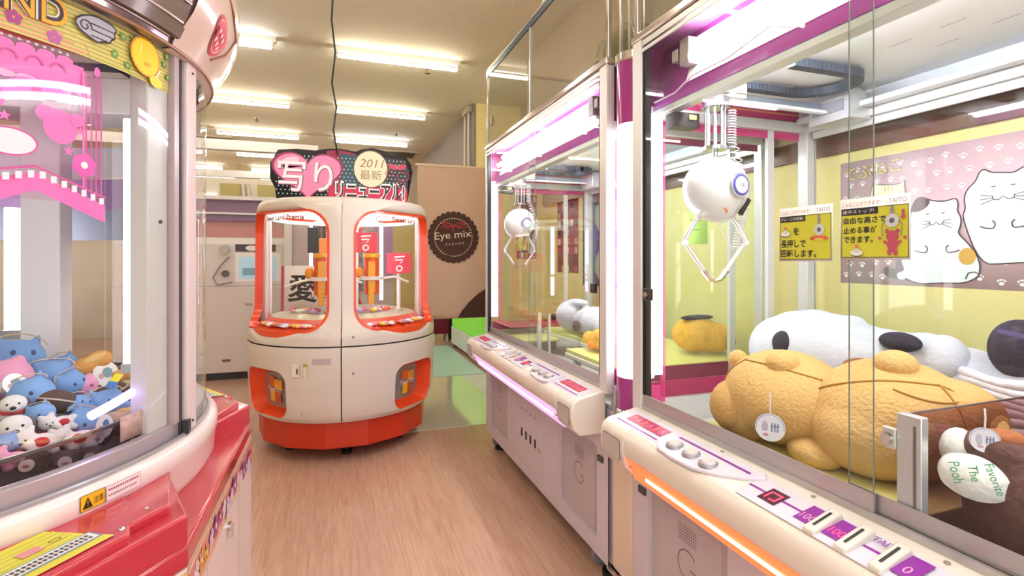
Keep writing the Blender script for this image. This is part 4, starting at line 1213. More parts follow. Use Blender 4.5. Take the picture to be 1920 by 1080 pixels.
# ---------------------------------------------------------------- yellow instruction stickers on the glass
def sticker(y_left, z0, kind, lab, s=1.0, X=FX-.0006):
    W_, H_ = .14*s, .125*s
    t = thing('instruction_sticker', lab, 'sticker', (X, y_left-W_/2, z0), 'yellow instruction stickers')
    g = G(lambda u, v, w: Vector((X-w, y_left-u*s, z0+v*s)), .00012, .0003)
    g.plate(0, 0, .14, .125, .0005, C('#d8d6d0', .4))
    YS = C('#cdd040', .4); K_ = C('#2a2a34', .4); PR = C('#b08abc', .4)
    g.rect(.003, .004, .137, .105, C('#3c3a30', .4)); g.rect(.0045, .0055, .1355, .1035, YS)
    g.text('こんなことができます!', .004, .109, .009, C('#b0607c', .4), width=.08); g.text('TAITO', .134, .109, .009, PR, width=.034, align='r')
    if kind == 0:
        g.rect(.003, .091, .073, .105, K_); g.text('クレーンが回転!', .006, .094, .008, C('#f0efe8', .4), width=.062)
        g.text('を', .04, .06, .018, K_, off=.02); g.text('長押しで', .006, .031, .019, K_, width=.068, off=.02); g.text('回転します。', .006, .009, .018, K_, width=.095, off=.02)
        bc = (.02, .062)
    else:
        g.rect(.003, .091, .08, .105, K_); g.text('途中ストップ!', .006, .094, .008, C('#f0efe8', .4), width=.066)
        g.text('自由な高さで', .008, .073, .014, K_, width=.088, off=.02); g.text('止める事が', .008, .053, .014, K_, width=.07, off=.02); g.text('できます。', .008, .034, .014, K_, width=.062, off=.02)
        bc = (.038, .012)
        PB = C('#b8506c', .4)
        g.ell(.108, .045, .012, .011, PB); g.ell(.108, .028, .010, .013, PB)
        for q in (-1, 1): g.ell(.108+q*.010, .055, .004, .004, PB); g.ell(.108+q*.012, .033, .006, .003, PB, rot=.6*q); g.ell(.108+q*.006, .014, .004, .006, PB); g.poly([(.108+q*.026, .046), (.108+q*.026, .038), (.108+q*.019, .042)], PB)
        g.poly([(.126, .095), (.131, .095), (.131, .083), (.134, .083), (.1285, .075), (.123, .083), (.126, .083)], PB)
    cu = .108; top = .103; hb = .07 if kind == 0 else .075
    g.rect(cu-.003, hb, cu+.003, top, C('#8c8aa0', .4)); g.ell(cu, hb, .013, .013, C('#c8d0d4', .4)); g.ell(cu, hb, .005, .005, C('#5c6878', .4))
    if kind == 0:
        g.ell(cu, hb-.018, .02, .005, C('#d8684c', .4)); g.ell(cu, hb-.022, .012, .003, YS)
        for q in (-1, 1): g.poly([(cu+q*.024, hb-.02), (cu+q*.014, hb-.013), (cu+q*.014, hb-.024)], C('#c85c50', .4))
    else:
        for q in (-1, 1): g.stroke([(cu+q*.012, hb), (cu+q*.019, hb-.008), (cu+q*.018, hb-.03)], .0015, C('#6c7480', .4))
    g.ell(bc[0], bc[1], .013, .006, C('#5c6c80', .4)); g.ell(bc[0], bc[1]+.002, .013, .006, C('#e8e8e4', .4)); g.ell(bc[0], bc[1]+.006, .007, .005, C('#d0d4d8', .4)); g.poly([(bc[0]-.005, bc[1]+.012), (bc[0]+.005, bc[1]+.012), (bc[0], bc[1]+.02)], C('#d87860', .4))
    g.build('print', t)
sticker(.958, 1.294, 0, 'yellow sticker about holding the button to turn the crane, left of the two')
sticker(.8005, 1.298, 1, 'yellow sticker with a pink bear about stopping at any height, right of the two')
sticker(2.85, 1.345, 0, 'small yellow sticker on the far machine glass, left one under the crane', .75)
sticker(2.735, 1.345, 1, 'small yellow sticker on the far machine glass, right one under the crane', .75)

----

_WRITTEN EXERCISE_
Copy all the lines of data exactly as they appear, dropping any images.

_FINAL RESULT_
Keep writing the Blender script for this image. This is part 4, starting at line 1213. More parts follow. Use Blender 4.5. Take the picture to be 1920 by 1080 pixels.
# ---------------------------------------------------------------- yellow instruction stickers on the glass
def sticker(y_left, z0, kind, lab, s=1.0, X=FX-.0006):
    W_, H_ = .14*s, .125*s
    t = thing('instruction_sticker', lab, 'sticker', (X, y_left-W_/2, z0), 'yellow instruction stickers')
    g = G(lambda u, v, w: Vector((X-w, y_left-u*s, z0+v*s)), .00012, .0003)
    g.plate(0, 0, .14, .125, .0005, C('#d8d6d0', .4))
    YS = C('#cdd040', .4); K_ = C('#2a2a34', .4); PR = C('#b08abc', .4)
    g.rect(.003, .004, .137, .105, C('#3c3a30', .4)); g.rect(.0045, .0055, .1355, .1035, YS)
    g.text('こんなことができます!', .004, .109, .009, C('#b0607c', .4), width=.08); g.text('TAITO', .134, .109, .009, PR, width=.034, align='r')
    if kind == 0:
        g.rect(.003, .091, .073, .105, K_); g.text('クレーンが回転!', .006, .094, .008, C('#f0efe8', .4), width=.062)
        g.text('を', .04, .06, .018, K_, off=.02); g.text('長押しで', .006, .031, .019, K_, width=.068, off=.02); g.text('回転します。', .006, .009, .018, K_, width=.095, off=.02)
        bc = (.02, .062)
    else:
        g.rect(.003, .091, .08, .105, K_); g.text('途中ストップ!', .006, .094, .008, C('#f0efe8', .4), width=.066)
        g.text('自由な高さで', .008, .073, .014, K_, width=.088, off=.02); g.text('止める事が', .008, .053, .014, K_, width=.07, off=.02); g.text('できます。', .008, .034, .014, K_, width=.062, off=.02)
        bc = (.038, .012)
        PB = C('#b8506c', .4)
        g.ell(.108, .045, .012, .011, PB); g.ell(.108, .028, .010, .013, PB)
        for q in (-1, 1): g.ell(.108+q*.010, .055, .004, .004, PB); g.ell(.108+q*.012, .033, .006, .003, PB, rot=.6*q); g.ell(.108+q*.006, .014, .004, .006, PB); g.poly([(.108+q*.026, .046), (.108+q*.026, .038), (.108+q*.019, .042)], PB)
        g.poly([(.126, .095), (.131, .095), (.131, .083), (.134, .083), (.1285, .075), (.123, .083), (.126, .083)], PB)
    cu = .108; top = .103; hb = .07 if kind == 0 else .075
    g.rect(cu-.003, hb, cu+.003, top, C('#8c8aa0', .4)); g.ell(cu, hb, .013, .013, C('#c8d0d4', .4)); g.ell(cu, hb, .005, .005, C('#5c6878', .4))
    if kind == 0:
        g.ell(cu, hb-.018, .02, .005, C('#d8684c', .4)); g.ell(cu, hb-.022, .012, .003, YS)
        for q in (-1, 1): g.poly([(cu+q*.024, hb-.02), (cu+q*.014, hb-.013), (cu+q*.014, hb-.024)], C('#c85c50', .4))
    else:
        for q in (-1, 1): g.stroke([(cu+q*.012, hb), (cu+q*.019, hb-.008), (cu+q*.018, hb-.03)], .0015, C('#6c7480', .4))
    g.ell(bc[0], bc[1], .013, .006, C('#5c6c80', .4)); g.ell(bc[0], bc[1]+.002, .013, .006, C('#e8e8e4', .4)); g.ell(bc[0], bc[1]+.006, .007, .005, C('#d0d4d8', .4)); g.poly([(bc[0]-.005, bc[1]+.012), (bc[0]+.005, bc[1]+.012), (bc[0], bc[1]+.02)], C('#d87860', .4))
    g.build('print', t)
sticker(.958, 1.294, 0, 'yellow sticker about holding the button to turn the crane, left of the two')
sticker(.8005, 1.298, 1, 'yellow sticker with a pink bear about stopping at any height, right of the two')
sticker(2.85, 1.345, 0, 'small yellow sticker on the far machine glass, left one under the crane', .75)
sticker(2.735, 1.345, 1, 'small yellow sticker on the far machine glass, right one under the crane', .75)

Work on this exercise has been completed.